Чтобы не оказаться в плену тех или иных интерпретаций, я старался не только разнообразить свое общение, но и наблюдать за тем, что происходит вокруг меня, — непосредственное и не слишком заметное для окружающих участие в тех или иных событиях, «подглядывание», «подслушивание» и фиксация всего увиденного и услышанного были одним из способов понять, чтó информаторы не договаривают и не включают в свои нарративы. Я старательно ходил (и добивался приглашения) на свадьбы и поминки, много раз участвовал в ритуале чтения Корана. Вместе с членами семьи Х. я часами собирал урожай абрикосов и очищал их от косточек, помогал, чем мог, в других делах по дому, следил, что и как готовят, как ухаживают за детьми и стариками, какую одежду надевают и так далее. Мне, к сожалению, не удалось увидеть ни одного махалля-туя в самой Ошобе (пришлось их реконструировать во многом по ретроспективным описаниям), но я напросился в поездку со знакомыми в соседний Янги-кишлак, где местные выходцы из Ошобы решили организовать свой собственный махалля-туй — пиршество было внеплановым и устраивалось в июле, а не зимой потому, что его организаторы хотели успеть провести праздник, пока был жив глава семьи — буквально доживавший последние дни старик. Тогда я почувствовал все «прелести» жизни в Аштской степи, где жара достигала 50 градусов и приходилось дышать буквально раскаленным воздухом. Неудачной оказалась моя попытка в августе совершить с компанией медиков восхождение к вершине горы Бойоб-бува969: не выдержав интенсивной нагрузки во время ночного подъема в гору, я с огорчением вынужден был повернуть обратно и на спуске, в абсолютно кромешной тьме, опасно подвернул ногу — эта история для местных жителей не прошла незамеченной, и они напомнили мне о ней в 2010 году, полагая, видимо, что «святой», охраняющий гору, «не пустил» меня к себе.
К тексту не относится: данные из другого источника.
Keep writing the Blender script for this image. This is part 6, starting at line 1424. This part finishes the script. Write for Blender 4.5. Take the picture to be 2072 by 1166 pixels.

В любой компании я пытался понять, о чем присутствующие говорят, какие темы обсуждают, каких людей упоминают, что их волнует и радует. Я стремился получить представление о жизни Ошобы не только из рассказов, но и в процессе соучастия в этой жизни. Впрочем, при всем расхождении интерпретаций и практик, в чем всегда полезно убеждаться на собственном опыте, те и другие тем не менее существовали в неразрывном единстве. Увиденное и услышанное требовало получения каких-то объяснений и комментариев у местных жителей, иначе многое из того, что происходило в кишлаке, осталось бы мной как минимум не понятым, а может, и вовсе не увиденным (поскольку делалось непублично или даже в тайне).
Как не навредить?
Сбор материалов по мере погружения в жизнь Ошобы поставил передо мной проблему их дальнейшего использования. Многие данные касались личной жизни, судеб отдельных людей и целых семей. Довольно большой объем информации я почерпнул в неформальных разговорах, когда мои собеседники, привыкнув ко мне, рассказывали какие-то истории и давали свои оценки, уже не задумываясь над тем, что я буду с этим делать. Некоторые истории были посвящены местным дрязгам и склокам, и одни персонажи в них приукрашивались, а другие, напротив, демонизировались.
Я, конечно, не предупреждал каждого своего собеседника перед каждым разговором с ним, что все им сказанное может быть использовано мной для своих (научных) целей. Мне важно было вызвать людей на откровенность и добиться от них доверия, сократить социальную и культурную, даже личную дистанцию между нами в надежде на то, что это откроет мне доступ к большему объему разнообразной информации. Да и было бы просто глупо, проживая в селении не один месяц и имея хорошие отношения со многими членами местного сообщества, любые контакты и любые попытки доверительной коммуникации формализовать, словно речь шла о допросе у следователя, — такое поле теряло всякий этнографический смысл.